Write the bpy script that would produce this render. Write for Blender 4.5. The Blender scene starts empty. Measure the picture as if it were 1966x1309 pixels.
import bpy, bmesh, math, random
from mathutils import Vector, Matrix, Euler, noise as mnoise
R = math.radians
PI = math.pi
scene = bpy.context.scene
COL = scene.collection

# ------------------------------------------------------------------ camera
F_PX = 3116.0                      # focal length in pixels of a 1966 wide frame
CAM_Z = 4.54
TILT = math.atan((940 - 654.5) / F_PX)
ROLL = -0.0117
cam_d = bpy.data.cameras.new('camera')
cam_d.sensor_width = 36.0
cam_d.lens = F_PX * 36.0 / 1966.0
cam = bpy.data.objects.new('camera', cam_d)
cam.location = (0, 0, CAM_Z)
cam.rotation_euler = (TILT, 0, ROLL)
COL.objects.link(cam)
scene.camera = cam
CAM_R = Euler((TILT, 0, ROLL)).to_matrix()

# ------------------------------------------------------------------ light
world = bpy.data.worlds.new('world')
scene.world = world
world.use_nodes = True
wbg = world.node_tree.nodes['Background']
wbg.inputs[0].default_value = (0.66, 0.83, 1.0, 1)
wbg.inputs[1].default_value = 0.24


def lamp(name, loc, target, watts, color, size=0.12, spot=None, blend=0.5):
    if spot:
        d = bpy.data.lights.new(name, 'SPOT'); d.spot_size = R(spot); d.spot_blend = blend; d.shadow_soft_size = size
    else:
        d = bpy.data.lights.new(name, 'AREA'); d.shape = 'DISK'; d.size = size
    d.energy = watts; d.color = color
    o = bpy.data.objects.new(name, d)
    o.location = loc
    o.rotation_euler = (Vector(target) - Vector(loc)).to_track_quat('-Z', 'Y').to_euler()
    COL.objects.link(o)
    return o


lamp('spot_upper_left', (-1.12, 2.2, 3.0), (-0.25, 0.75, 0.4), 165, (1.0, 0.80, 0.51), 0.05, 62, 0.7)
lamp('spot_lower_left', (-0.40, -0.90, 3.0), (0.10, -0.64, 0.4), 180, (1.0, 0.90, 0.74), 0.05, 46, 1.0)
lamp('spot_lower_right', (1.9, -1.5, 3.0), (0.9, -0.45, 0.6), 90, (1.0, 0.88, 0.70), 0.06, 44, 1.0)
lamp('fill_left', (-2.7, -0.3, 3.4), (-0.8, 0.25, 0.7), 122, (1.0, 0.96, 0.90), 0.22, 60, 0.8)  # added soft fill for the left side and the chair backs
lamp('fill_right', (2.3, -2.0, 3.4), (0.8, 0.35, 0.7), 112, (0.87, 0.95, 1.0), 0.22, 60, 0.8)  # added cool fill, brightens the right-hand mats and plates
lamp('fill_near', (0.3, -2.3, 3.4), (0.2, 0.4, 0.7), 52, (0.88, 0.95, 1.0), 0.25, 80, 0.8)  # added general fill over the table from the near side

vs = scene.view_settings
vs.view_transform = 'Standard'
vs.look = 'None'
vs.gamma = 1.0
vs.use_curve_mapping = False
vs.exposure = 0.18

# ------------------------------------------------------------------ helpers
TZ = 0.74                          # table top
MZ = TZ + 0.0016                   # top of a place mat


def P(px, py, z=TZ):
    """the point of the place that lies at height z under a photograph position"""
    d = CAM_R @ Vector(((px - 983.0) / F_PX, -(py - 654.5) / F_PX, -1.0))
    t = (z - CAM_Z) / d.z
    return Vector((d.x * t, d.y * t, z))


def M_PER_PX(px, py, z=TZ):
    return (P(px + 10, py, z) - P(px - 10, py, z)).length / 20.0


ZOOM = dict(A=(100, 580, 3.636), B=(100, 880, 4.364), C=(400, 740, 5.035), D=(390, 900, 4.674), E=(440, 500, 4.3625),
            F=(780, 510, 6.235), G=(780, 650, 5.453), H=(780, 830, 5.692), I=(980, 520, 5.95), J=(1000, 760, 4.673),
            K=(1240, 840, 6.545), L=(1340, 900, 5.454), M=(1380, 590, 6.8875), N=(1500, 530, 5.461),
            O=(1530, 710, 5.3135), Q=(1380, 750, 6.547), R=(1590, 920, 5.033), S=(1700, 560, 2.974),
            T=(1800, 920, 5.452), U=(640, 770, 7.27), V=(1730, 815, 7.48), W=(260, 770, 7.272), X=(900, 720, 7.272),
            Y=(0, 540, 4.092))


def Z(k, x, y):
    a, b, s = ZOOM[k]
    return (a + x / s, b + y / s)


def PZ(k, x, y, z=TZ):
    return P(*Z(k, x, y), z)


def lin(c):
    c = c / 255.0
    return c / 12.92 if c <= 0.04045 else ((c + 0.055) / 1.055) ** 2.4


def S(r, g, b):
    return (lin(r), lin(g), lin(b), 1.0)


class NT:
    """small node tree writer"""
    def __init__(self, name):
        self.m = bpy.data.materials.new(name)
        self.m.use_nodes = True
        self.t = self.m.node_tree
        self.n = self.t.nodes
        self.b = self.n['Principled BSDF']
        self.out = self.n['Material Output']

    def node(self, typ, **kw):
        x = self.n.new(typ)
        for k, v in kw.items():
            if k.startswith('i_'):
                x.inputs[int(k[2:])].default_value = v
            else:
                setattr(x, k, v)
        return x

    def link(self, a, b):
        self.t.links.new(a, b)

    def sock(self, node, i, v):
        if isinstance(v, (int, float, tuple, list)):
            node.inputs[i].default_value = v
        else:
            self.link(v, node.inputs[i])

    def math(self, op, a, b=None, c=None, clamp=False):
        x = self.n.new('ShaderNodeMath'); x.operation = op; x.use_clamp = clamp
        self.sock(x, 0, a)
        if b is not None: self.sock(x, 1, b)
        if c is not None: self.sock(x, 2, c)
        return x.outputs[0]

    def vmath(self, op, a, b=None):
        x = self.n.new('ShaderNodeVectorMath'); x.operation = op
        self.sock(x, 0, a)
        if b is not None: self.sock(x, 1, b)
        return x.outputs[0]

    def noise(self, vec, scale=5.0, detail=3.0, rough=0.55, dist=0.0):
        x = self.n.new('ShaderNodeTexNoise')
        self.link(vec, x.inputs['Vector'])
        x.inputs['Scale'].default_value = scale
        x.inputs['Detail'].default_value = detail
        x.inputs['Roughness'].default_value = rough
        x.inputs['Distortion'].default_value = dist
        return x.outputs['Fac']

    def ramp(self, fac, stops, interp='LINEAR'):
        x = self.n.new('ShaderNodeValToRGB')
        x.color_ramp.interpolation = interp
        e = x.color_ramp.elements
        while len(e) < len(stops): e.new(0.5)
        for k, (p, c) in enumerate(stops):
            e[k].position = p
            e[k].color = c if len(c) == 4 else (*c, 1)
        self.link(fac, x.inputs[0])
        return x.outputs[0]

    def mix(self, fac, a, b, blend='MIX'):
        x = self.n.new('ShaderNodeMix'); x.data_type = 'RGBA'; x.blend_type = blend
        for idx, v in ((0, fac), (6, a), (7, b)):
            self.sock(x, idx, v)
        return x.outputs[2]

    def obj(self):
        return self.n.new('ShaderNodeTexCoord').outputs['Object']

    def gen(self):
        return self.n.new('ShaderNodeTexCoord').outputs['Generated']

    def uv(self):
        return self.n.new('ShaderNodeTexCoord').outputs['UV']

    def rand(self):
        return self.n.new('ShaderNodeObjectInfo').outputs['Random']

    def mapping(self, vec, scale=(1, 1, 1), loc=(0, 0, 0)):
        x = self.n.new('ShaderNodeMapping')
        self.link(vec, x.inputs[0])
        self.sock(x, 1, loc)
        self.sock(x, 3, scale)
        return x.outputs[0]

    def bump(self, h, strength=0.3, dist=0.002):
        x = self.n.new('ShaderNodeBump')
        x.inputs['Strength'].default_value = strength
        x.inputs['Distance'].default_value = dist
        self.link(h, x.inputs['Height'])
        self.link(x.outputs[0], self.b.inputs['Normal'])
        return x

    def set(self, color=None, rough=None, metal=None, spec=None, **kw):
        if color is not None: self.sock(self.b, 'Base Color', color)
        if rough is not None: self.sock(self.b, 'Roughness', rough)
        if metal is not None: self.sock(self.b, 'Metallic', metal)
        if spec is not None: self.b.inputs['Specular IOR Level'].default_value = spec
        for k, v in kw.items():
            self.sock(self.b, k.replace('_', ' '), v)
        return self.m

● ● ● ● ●

__The exercise__. Everything from the first line of the material through the line containing "wbg.inputs[1].default_value = 0.24" is to be printed exactly; lines after that are to be left out.

__Expected answer__.
Write the bpy script that would produce this render. Write for Blender 4.5. The Blender scene starts empty. Measure the picture as if it were 1966x1309 pixels.
import bpy, bmesh, math, random
from mathutils import Vector, Matrix, Euler, noise as mnoise
R = math.radians
PI = math.pi
scene = bpy.context.scene
COL = scene.collection

# ------------------------------------------------------------------ camera
F_PX = 3116.0                      # focal length in pixels of a 1966 wide frame
CAM_Z = 4.54
TILT = math.atan((940 - 654.5) / F_PX)
ROLL = -0.0117
cam_d = bpy.data.cameras.new('camera')
cam_d.sensor_width = 36.0
cam_d.lens = F_PX * 36.0 / 1966.0
cam = bpy.data.objects.new('camera', cam_d)
cam.location = (0, 0, CAM_Z)
cam.rotation_euler = (TILT, 0, ROLL)
COL.objects.link(cam)
scene.camera = cam
CAM_R = Euler((TILT, 0, ROLL)).to_matrix()

# ------------------------------------------------------------------ light
world = bpy.data.worlds.new('world')
scene.world = world
world.use_nodes = True
wbg = world.node_tree.nodes['Background']
wbg.inputs[0].default_value = (0.66, 0.83, 1.0, 1)
wbg.inputs[1].default_value = 0.24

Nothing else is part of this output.